Investors Back Social Initiatives in India

Wednesday, October 7, 2009

Bangalore: When Pune-based sanitation services provider Saraplast Pvt. Ltd started hunting for funds late last year, it was confident of attracting investors. The company had all its documents in place, a three-year track record of profits and a business model that it thought could be scaled up.

However, Saraplast was baffled when investors indicated that they did not think its business of operating portable toilets was a business at all, even in a country where 55% of the population is forced to defecate in the open because of lack of sanitation facilities.

Saraplast has 600 portable toilets installed across India, in areas with a paucity of sanitation services. The firm leases out these toilets to clients and provides waste evacuation services on site on a daily basis through its network of cleaning trucks.
“We are offering a solution to address the sanitation crisis we are facing, but everyone is extra conservative. Our business would not appeal to a regular VC (venture capitalist), who looks at pure returns,” says Rajeev Kher, chief executive, Saraplast. The bulk of the demand for Saraplast’s services comes from the construction industry, followed by tourism corporations, municipal councils and event organizers. It is now in talks with the New Delhi municipal authorities for providing portable toilets for the Commonwealth Games next year.

Saraplast is what is called a social enterprise, aiming to accomplish social or environmental goals, besides meeting financial benchmarks. The conventional wisdom has been that such ventures under-deliver on financial returns although they can eventually become self-sustaining.

The firm ultimately found an investor. Micro-venture capital fund Aavishkaar India Micro Venture Capital Fund backed the firm in August, taking a 21% stake for an undisclosed amount. Saraplast is not the only social enterprise to be funded by Aavishkaar, which has backed four such firms this year. The investor deal-making spree comes at a time when VC funding in the country has declined by 70% amid the economic downturn. In fact, Aavishkaar, which had struck four deals last year, plans to double its investment this year. It is set to announce three more deals in about a month.

When compared with conventional VCs, Aavishkaar is one investment short of this year’s most active VC firm, Helion Venture Partners. Conventionally, social venture funding is less than a fifth of VC funding in the country; there are only a handful of investors in the space and the size of these deals ranges between Rs10 lakh and Rs15 crore.
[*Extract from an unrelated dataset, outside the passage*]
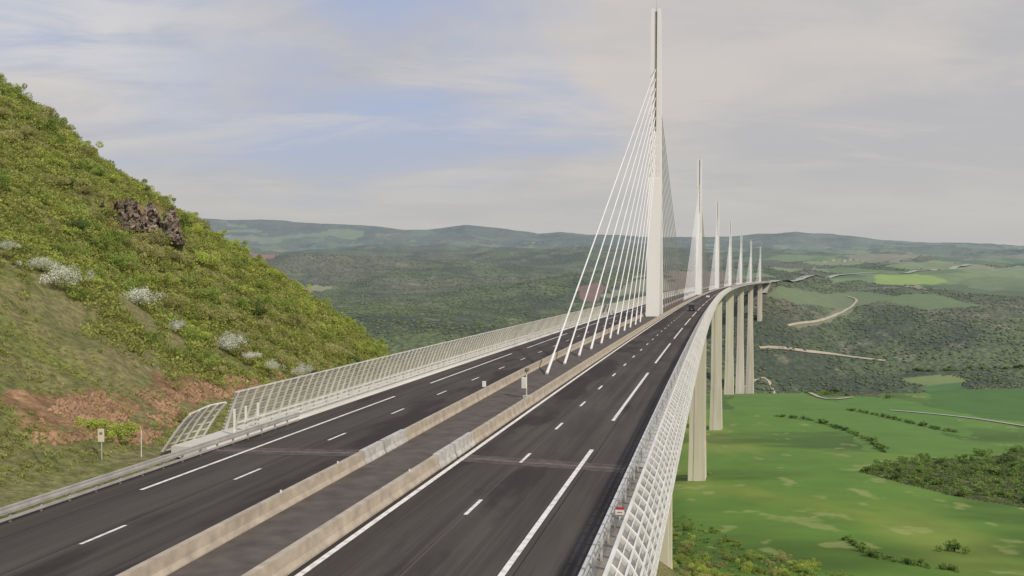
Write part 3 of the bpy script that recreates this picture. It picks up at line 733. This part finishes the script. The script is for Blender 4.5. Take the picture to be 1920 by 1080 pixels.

What makes social enterprise investors tick? New unconventional sectors with unproven return records, the recession-proof nature of these businesses, opportunities to invest at a very early stage, small-ticket deals and the social impact of such projects.

“We are trying to demonstrate a large number of deals at a very early stage. We are trying to create value by discovering new sectors which have social impact and can offer returns of 20%,” says Vineet Rai, chief executive, Aavishkaar. Another prominent firm that has been making deals throughout this year, but has remained silent, is Acumen Fund India, the Hyderabad-based arm of a global fund. The fund has so far made five deals, as many as it struck last year. These deals are a combination of follow-on and new deals.

The follow-on deals include Dial 1298 for Ambulance, which provides affordable ambulance services through an easy-to-remember telephone number, and Global Easy Water Products Pvt. Ltd, which sells micro-irrigation systems.

“We have a mandate of committing Rs30-50 crore every year in India and we are on track,” says Varun Sahni, director of Acumen Fund.

A number of long-term foreign social investors are looking at funding Indian firms in the next 12-18 months, Sahni says, although liquidity is an issue for companies looking for short-term working capital.

“Primarily, all funds believe in looking at the growth story, so be it drinking water, agriculture or education, there is a market size of 300-400 million people here,” he says.

Besides Aavishkaar and Acumen, other prominent players in India backing social enterprises include Omidyar Network, Song Investment Advisors and Bamboo Finance.

California-based Omidyar Network has backed social initiatives such as the Rural Development Institute and Unitus Equity Fund, as well as Quikr India Pvt. Ltd, an online classifieds company. It is stepping up its plans to support entrepreneurship in India. It has committed $30 million (Rs142.5 crore) to support global entrepreneurship, especially in India and sub-Saharan Africa. “The ultimate goal of the commitment is to improve the quality of life for more than 10 million people living at the base of the pyramid,” says managing partner Matt Bannick in an emailed reply.